**OBJECTIVE**
Exclude the pictures and return every line exactly as written.

**SOURCE DATA**
----------

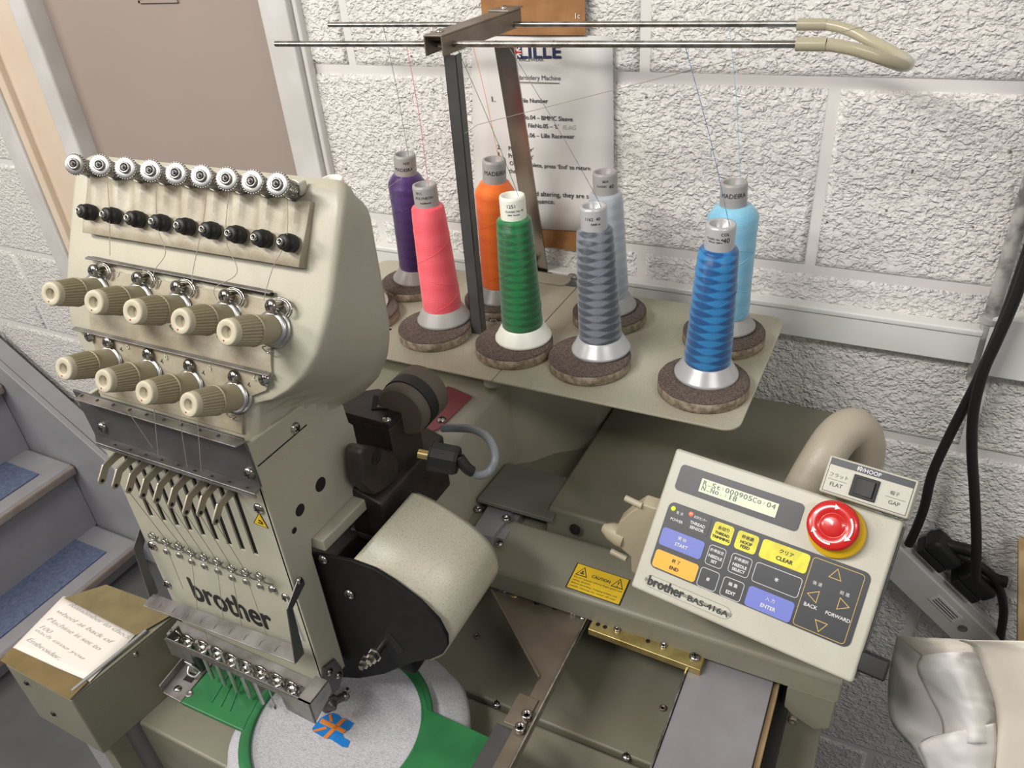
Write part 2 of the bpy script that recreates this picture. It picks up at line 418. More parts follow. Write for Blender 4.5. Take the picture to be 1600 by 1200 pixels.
# door set into the wall
mb = MB(); mb.box((-1.418, WY + .015, .0), (-.888, WY + .05, 2.03), 'doorpaint')
door = mb.build('door_1', kind='structure')
mb = MB(); p = PY(215, 6, WY + .01); q = PY(272, 3, WY + .01)
for a, b, z0, z1 in ((p.x, q.x, p.z, p.z + .004), (p.x, p.x + .004, p.z, p.z + .07), (q.x, q.x + .004, p.z, p.z + .07), (p.x, q.x + .004, p.z + .07, p.z + .074)):
    mb.box((a, WY + .011, z0), (b, WY + .016, z1), 'doorpaint')
mb.build('sign_frame', door)
mb = MB(); mb.box((-.89, WY - .022, 0), (-.838, WY + .05, 2.04), 'whitepaint'); mb.box((-.8375, WY - .012, 0), (-.829, WY + .004, 2.04), 'mortar')
mb.build('trim_1', kind='structure', bevel=.003)
mb = MB(); mb.box((-1.464, WY - .02, 0), (-1.417, WY + .05, 2.04), 'whitepaint'); mb.build('trim_2', kind='structure', bevel=.006)
mb = MB(); mb.box((-1.57, WY - .004, 0), (-1.464, WY + .06, 2.04), 'warmpaint'); mb.build('trim_3', kind='structure', bevel=.002)
mb = MB(); mb.box((-1.600, WY - .016, 0), (-1.568, WY + .06, 2.04), 'warmpaint'); mb.box((-1.60, WY - .022, 0), (-1.588, WY - .014, 2.04), 'whitepaint')
mb.box((-1.66, WY - .010, 0), (-1.600, WY + .07, 2.04), 'whitepaint'); mb.build('trim_4', kind='structure', bevel=.003)
mb = MB(); mb.box((-1.66, WY - .02, 2.03), (-.835, WY + .05, 2.10), 'whitepaint'); mb.build('trim_5', kind='structure', bevel=.003)

# stairs
st = empty('staircase', (-2.2, .6, 0), 'grey painted stairs with blue carpet treads at the left edge', 'stairs')
mb = MB()
p0 = PY(0, 566, .94); p1 = PY(176, 722, .94); sl = (p1.z - p0.z) / (p1.x - p0.x)
zt = lambda x: p0.z + sl * (x - p0.x)
xa, xb = -3.1, -1.30
mb.prism([(xa, .94, zt(xa)), (xb, .94, max(.02, zt(xb))), (xb, .94, 0), (xa, .94, 0)], (0, .05, 0), 'stairgrey')
mb.prism([(xa, .928, zt(xa)), (xb, .928, max(.02, zt(xb))), (xb, .928, max(.0, zt(xb) - .022)), (xa, .928, zt(xa) - .022)], (0, .02, 0), 'stairgrey')
mb.build('stringer', st, bevel=.003)
zs = [.085, .325, .56, .80, 1.04]
nx = [PZ(208, 850, zs[0]).x, PZ(125, 716, zs[1]).x, PZ(4, 601, zs[2]).x - .02]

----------

**COMPLETE RESPONSE**
Write part 2 of the bpy script that recreates this picture. It picks up at line 418. More parts follow. Write for Blender 4.5. Take the picture to be 1600 by 1200 pixels.
# door set into the wall
mb = MB(); mb.box((-1.418, WY + .015, .0), (-.888, WY + .05, 2.03), 'doorpaint')
door = mb.build('door_1', kind='structure')
mb = MB(); p = PY(215, 6, WY + .01); q = PY(272, 3, WY + .01)
for a, b, z0, z1 in ((p.x, q.x, p.z, p.z + .004), (p.x, p.x + .004, p.z, p.z + .07), (q.x, q.x + .004, p.z, p.z + .07), (p.x, q.x + .004, p.z + .07, p.z + .074)):
    mb.box((a, WY + .011, z0), (b, WY + .016, z1), 'doorpaint')
mb.build('sign_frame', door)
mb = MB(); mb.box((-.89, WY - .022, 0), (-.838, WY + .05, 2.04), 'whitepaint'); mb.box((-.8375, WY - .012, 0), (-.829, WY + .004, 2.04), 'mortar')
mb.build('trim_1', kind='structure', bevel=.003)
mb = MB(); mb.box((-1.464, WY - .02, 0), (-1.417, WY + .05, 2.04), 'whitepaint'); mb.build('trim_2', kind='structure', bevel=.006)
mb = MB(); mb.box((-1.57, WY - .004, 0), (-1.464, WY + .06, 2.04), 'warmpaint'); mb.build('trim_3', kind='structure', bevel=.002)
mb = MB(); mb.box((-1.600, WY - .016, 0), (-1.568, WY + .06, 2.04), 'warmpaint'); mb.box((-1.60, WY - .022, 0), (-1.588, WY - .014, 2.04), 'whitepaint')
mb.box((-1.66, WY - .010, 0), (-1.600, WY + .07, 2.04), 'whitepaint'); mb.build('trim_4', kind='structure', bevel=.003)
mb = MB(); mb.box((-1.66, WY - .02, 2.03), (-.835, WY + .05, 2.10), 'whitepaint'); mb.build('trim_5', kind='structure', bevel=.003)

# stairs
st = empty('staircase', (-2.2, .6, 0), 'grey painted stairs with blue carpet treads at the left edge', 'stairs')
mb = MB()
p0 = PY(0, 566, .94); p1 = PY(176, 722, .94); sl = (p1.z - p0.z) / (p1.x - p0.x)
zt = lambda x: p0.z + sl * (x - p0.x)
xa, xb = -3.1, -1.30
mb.prism([(xa, .94, zt(xa)), (xb, .94, max(.02, zt(xb))), (xb, .94, 0), (xa, .94, 0)], (0, .05, 0), 'stairgrey')
mb.prism([(xa, .928, zt(xa)), (xb, .928, max(.02, zt(xb))), (xb, .928, max(.0, zt(xb) - .022)), (xa, .928, zt(xa) - .022)], (0, .02, 0), 'stairgrey')
mb.build('stringer', st, bevel=.003)
zs = [.085, .325, .56, .80, 1.04]
nx = [PZ(208, 850, zs[0]).x, PZ(125, 716, zs[1]).x, PZ(4, 601, zs[2]).x - .02]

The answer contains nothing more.